HSBC CEO rejects breakup talk despite restructuring
Coinciding with its announcement of a better-than-expected 10% rise in pre-tax profits to $8.5 billion (c. £6.6bn) during Q3 2024, HSBC’s CEO, Georges Elhedery, has dismissed speculation that the bank’s recent restructuring signals a potential breakup.
The restructuring, announced last week, will divide the bank’s operations into eastern and western markets. This move comes despite pressure from its largest shareholder, Ping An, to separate its eastern and western operations. Mr Elhedery insists this is not a precursor to any split and emphasised the bank’s global connectivity as a key strength.
The bank’s strong Q3 performance, driven by its wealth and wholesale banking divisions, has enabled a $3bn (c. £2.3bn) share buyback, following a previous buyback in July.

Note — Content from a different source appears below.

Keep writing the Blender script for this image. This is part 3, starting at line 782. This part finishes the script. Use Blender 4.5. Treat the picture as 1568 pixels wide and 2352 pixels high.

Mr Elhedery said: “We delivered another good quarter, which shows that our strategy is working. There was strong revenue growth and good performances in Wealth and Wholesale Transaction Banking.
“Our strong organic capital generation enables us to announce a further $4.8bn of distributions in respect of the third quarter, which bring the total distributions announced so far in 2024 to $18.4bn.
“I’m committed to building on this strong platform for growth. HSBC is a highly connected, global business and the plans we set out last week aim to increase our leadership and market share in areas where we have competitive advantage, deliver best-in-class products and service excellence to our customers, and create a simpler, more dynamic, more agile organisation with clearer lines of accountability and faster decision-making. We will begin to implement these plans immediately and will share further details as part of a business update alongside our full-year results in February.”